In 1980 beloofde Reagan Amerika weer op de kaart te zetten. Trumps leus ”Make America great again” herinnert Amerikanen aan het eertijds onder Reagan. Die zei de economie te zullen herstellen en Rusland te bedwingen. Dat laatste zei hij te willen doen door een stevige (militaire) vuist te maken in plaats van zoetsappig te praten. Het ”rijk van het kwaad” moest niet horen maar voelen. In de verkiezingsstrijd werden Reagans stelligheden weggehoond. Hij was te simplistisch en zou irrealistisch, ja zelfs gevaarlijk zijn. Maar de kiezer gaf hem zijn stem – niet het minst omdat die diep teleurgesteld was in de politiek van president Jimmy Carter. En Reagan maakte zijn beloften waar. Of dat Trump ook zal lukken, is de vraag. Maar de verwijten die hem nu gemaakt worden, klinken sterk als een herhaling van de kritiek op Reagan in 1980.
Er zijn echter ook verschillen. Een belangrijk onderscheid is dat Reagan weliswaar een beperkt politiek program had, maar dat blonk wel uit in helderheid. Hij legde de nadruk op belastingverlagingen om economische groei te stimuleren, en op beperkingen op het geldaanbod om de inflatie te verlagen, het dereguleren van de economie, een verlaging van overheidsuitgaven en een beperking van de macht van vakbonden. Stuk voor stuk punten die Trump wil overnemen.
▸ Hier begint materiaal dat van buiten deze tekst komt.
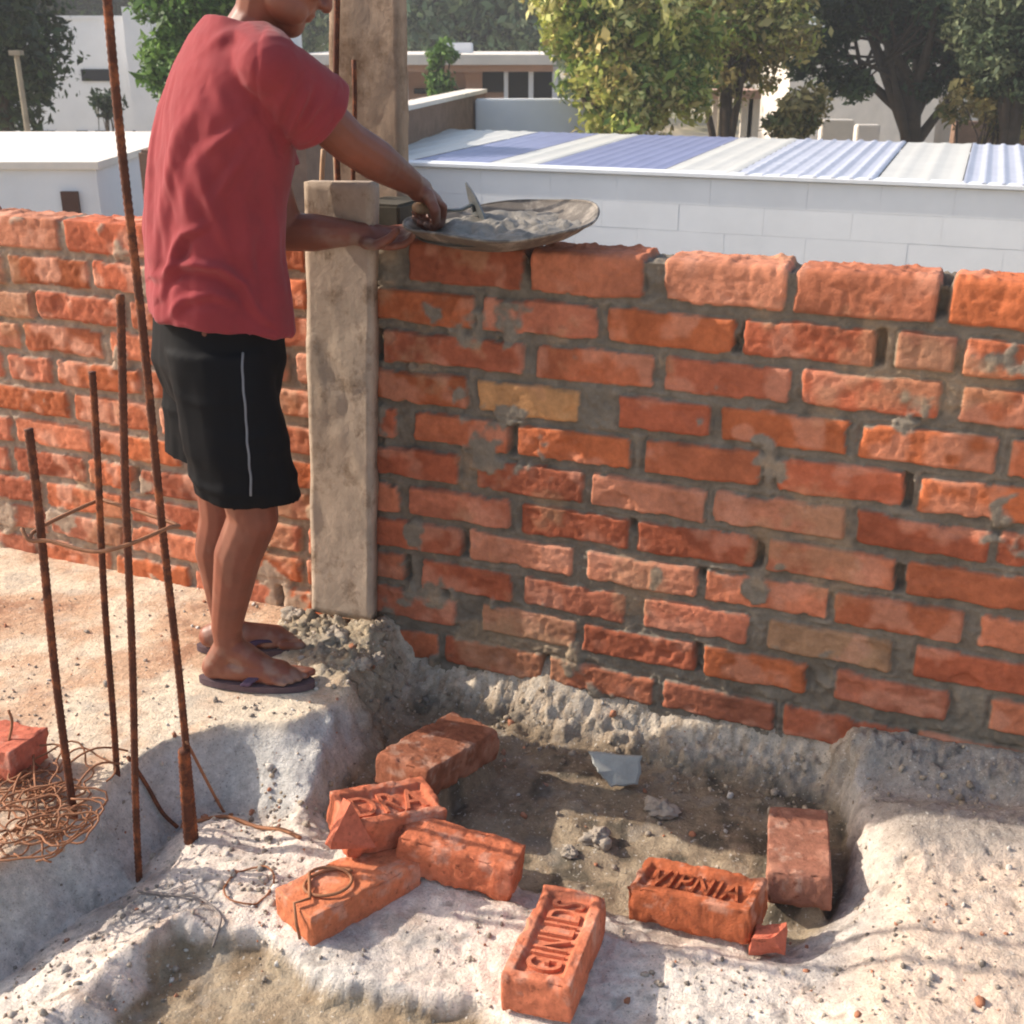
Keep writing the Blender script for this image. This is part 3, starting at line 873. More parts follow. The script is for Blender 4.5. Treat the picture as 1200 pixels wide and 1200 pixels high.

Alleen: Trump wekt voortdurend de indruk niet consistent te zijn. „Hij roept maar wat”, is de veelgehoorde kritiek. „En de ene dag is het dit en morgen is het precies andersom.”
Harnas
Een tweede verschil is dat Reagan de gave had mensen voor zich te winnen. Daarom werd hij de Great Communicator genoemd. Nagenoeg ieder die hij ontmoette, gaf hij het gevoel speciaal te zijn. Trump lijkt daarentegen over een uitzonderlijk talent te beschikken om mensen tegen zich in het harnas te jagen. Zijn scheldkanonnades zijn inmiddels berucht en zelfs zijn politieke vijanden voelen soms plaatsvervangende schaamte als ze zijn beledigende opmerkingen horen.
In lijn daarmee is misschien wel het belangrijkste verschil in deze campagne: Reagan had veel humor, en Trump mist die ten enen male. Hij moppert, klaagt en sombert. Op foto’s staat Trump doorgaans met een boze blik, of op zijn best met gefronste wenkbrauwen. Alsof hij alleen maar zorgen kent.
Daarmee red je het in de VS niet. Amerikanen willen een optimistisch verhaal horen van hoop en kansen. Reagan bracht die. Hij was op dit punt het tegenovergestelde van Trump. Reagan lachte veel, had humor en ook zelfspot. Met die humor wist hij mensen voor zich te winnen en tegenstanders te verslaan. Zoals hij deed in het laatste verkiezingsdebat. Vooraf stond Carter 8 procentpunten voor op Reagan, nadien stond hij op achterstand. Dankzij de relativerende en humoristische opmerkingen van Reagan.
Donald bewondert Ronald, maar moet nog wel iets van hem leren wil hij Clinton verslaan.